* _Problem to solve_
Your task is to quote the listing below exactly, beginning with its first line and ending on the line bearing "COL = SC.collection".

* _Materials provided_
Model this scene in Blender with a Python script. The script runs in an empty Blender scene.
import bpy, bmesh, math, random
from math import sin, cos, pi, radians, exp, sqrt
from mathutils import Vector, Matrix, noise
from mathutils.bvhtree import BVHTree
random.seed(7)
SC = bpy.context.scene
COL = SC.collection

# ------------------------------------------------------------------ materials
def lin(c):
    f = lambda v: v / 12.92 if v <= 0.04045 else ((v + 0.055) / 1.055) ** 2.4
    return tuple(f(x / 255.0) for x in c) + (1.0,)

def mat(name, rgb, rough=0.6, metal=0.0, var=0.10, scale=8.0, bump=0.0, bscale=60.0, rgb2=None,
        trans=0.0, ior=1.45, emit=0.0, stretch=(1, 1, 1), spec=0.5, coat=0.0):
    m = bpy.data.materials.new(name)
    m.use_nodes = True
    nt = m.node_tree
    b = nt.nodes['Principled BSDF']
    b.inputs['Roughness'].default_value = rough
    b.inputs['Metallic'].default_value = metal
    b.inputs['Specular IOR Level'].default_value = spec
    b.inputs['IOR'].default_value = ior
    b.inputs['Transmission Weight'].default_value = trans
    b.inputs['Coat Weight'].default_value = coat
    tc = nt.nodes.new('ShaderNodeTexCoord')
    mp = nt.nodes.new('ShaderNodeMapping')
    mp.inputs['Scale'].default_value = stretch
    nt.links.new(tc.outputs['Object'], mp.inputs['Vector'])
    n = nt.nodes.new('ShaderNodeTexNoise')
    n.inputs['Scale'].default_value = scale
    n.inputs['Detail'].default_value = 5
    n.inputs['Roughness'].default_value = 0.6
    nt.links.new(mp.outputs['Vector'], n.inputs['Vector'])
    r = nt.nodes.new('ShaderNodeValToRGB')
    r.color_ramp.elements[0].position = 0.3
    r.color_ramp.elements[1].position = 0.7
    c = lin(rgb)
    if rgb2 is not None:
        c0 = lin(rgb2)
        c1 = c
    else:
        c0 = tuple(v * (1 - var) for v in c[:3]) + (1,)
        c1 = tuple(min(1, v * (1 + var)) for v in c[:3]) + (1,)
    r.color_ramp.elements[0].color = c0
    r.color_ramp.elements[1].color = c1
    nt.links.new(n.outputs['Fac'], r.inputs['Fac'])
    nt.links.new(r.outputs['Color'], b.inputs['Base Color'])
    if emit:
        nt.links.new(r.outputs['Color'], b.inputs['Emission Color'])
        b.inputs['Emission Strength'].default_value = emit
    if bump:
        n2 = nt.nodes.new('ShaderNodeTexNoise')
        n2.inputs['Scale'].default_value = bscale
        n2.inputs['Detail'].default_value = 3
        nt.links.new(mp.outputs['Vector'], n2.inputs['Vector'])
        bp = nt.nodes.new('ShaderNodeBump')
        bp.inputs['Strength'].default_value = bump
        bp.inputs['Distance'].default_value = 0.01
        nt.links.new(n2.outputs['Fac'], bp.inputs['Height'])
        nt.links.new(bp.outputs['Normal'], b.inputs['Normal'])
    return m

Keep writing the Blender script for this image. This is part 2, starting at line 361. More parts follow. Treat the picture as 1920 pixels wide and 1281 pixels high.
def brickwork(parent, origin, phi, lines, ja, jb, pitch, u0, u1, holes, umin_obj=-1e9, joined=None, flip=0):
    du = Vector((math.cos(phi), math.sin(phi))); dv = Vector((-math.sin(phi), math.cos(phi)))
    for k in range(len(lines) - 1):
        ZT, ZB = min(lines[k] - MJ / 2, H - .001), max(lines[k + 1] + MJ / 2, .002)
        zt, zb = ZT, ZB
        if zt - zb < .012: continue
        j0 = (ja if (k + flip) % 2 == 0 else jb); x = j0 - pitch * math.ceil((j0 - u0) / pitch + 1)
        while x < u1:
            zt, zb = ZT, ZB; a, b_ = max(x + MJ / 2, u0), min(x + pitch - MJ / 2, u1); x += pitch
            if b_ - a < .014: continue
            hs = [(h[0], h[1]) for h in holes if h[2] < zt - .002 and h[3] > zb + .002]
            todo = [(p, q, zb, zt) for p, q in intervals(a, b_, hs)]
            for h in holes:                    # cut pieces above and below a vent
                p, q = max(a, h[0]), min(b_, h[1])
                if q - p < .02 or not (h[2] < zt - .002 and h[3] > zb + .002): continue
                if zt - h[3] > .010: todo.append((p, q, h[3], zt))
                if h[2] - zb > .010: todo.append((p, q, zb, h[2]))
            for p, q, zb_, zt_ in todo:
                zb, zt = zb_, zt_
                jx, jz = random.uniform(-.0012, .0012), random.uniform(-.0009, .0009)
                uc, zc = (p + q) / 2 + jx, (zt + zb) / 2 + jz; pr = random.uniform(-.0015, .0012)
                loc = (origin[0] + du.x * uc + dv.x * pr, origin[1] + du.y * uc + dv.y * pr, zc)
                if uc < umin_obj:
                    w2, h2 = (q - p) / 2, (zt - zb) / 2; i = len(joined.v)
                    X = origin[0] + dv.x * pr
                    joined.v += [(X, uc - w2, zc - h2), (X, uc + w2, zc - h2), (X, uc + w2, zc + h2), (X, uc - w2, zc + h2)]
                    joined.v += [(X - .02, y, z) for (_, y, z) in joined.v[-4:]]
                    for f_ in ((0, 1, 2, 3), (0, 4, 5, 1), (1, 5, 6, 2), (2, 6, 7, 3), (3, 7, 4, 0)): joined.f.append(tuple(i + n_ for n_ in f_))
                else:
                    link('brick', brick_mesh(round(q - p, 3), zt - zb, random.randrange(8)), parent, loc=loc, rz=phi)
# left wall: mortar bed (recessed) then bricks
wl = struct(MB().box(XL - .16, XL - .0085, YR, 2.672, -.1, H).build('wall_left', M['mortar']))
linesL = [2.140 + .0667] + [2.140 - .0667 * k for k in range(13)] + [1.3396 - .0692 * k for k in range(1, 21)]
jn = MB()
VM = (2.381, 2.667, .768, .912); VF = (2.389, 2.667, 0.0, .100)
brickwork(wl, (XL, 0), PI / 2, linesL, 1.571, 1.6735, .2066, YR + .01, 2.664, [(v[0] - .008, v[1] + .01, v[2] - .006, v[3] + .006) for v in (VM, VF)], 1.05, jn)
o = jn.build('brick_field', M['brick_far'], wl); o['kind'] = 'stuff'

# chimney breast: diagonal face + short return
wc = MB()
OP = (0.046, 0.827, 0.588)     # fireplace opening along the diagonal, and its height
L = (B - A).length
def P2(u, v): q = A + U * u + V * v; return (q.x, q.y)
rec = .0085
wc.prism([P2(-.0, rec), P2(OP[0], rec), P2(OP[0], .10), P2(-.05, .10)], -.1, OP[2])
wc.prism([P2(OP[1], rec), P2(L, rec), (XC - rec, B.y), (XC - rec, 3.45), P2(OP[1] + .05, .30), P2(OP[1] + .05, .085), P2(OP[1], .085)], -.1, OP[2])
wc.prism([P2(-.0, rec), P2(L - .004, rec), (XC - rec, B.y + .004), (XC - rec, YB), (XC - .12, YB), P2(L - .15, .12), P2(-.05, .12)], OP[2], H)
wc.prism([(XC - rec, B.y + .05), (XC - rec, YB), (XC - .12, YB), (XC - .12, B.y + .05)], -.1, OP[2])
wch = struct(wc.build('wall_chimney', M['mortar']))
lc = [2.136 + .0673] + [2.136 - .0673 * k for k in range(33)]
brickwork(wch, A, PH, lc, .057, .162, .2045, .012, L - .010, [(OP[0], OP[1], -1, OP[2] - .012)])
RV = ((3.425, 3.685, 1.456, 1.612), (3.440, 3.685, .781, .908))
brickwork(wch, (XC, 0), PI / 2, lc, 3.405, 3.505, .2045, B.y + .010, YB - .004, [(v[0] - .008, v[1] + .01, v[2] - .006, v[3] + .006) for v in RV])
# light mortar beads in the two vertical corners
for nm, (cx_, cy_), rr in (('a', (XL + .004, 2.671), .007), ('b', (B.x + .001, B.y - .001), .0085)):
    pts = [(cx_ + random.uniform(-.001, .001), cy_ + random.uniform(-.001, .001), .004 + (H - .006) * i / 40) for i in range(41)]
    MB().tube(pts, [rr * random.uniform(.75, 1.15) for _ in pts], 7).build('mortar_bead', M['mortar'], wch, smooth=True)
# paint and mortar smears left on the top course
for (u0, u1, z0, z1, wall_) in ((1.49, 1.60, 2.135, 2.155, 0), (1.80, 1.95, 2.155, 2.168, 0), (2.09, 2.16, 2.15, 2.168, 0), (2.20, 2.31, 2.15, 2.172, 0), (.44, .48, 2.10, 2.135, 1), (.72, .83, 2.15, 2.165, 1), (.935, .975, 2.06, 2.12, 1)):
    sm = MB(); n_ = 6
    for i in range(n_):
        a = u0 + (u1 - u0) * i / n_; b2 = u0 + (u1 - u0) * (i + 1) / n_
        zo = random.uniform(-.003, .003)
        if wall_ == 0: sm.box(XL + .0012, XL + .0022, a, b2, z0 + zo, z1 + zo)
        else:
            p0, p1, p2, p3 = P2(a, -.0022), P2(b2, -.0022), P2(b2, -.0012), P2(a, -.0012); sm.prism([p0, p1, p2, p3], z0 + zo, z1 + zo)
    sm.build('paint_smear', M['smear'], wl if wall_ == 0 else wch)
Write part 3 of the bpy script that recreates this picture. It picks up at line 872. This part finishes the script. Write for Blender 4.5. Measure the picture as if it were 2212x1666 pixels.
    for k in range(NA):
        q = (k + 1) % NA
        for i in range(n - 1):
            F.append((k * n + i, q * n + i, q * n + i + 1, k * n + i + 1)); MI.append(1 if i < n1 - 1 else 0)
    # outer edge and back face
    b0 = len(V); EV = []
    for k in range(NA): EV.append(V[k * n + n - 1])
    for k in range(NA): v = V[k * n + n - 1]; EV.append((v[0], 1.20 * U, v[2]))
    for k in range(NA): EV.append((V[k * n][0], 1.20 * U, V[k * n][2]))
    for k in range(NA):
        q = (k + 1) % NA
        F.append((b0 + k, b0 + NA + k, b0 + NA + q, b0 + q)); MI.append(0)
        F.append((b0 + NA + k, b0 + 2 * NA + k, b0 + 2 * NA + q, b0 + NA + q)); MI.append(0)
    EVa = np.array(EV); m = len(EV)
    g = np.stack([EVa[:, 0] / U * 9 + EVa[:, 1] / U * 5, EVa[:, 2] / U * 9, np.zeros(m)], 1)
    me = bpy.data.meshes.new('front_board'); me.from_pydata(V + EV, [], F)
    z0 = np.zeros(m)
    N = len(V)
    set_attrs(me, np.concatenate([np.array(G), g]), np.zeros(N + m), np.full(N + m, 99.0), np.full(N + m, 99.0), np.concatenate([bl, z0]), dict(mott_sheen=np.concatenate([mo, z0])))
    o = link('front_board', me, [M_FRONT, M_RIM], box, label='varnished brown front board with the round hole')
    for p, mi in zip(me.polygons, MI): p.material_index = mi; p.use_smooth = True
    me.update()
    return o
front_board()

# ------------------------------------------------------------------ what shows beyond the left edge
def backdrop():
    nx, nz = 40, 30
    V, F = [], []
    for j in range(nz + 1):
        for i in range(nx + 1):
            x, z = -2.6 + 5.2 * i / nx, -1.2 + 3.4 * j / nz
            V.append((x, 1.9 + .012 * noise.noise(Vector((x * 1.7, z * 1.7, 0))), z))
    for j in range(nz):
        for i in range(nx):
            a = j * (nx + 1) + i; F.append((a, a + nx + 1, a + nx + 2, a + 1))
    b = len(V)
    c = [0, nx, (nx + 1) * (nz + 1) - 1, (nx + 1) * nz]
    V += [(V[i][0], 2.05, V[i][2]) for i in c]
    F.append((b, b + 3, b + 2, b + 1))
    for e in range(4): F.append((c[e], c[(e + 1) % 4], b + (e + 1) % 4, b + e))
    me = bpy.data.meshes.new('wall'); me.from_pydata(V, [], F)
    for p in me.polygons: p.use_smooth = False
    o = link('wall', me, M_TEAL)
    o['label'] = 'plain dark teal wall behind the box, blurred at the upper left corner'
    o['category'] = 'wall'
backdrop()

* _Task response_
Model this scene in Blender with a Python script. The script runs in an empty Blender scene.
import bpy, bmesh, math, random
from math import sin, cos, pi, radians, exp, sqrt
from mathutils import Vector, Matrix, noise
from mathutils.bvhtree import BVHTree
random.seed(7)
SC = bpy.context.scene
COL = SC.collection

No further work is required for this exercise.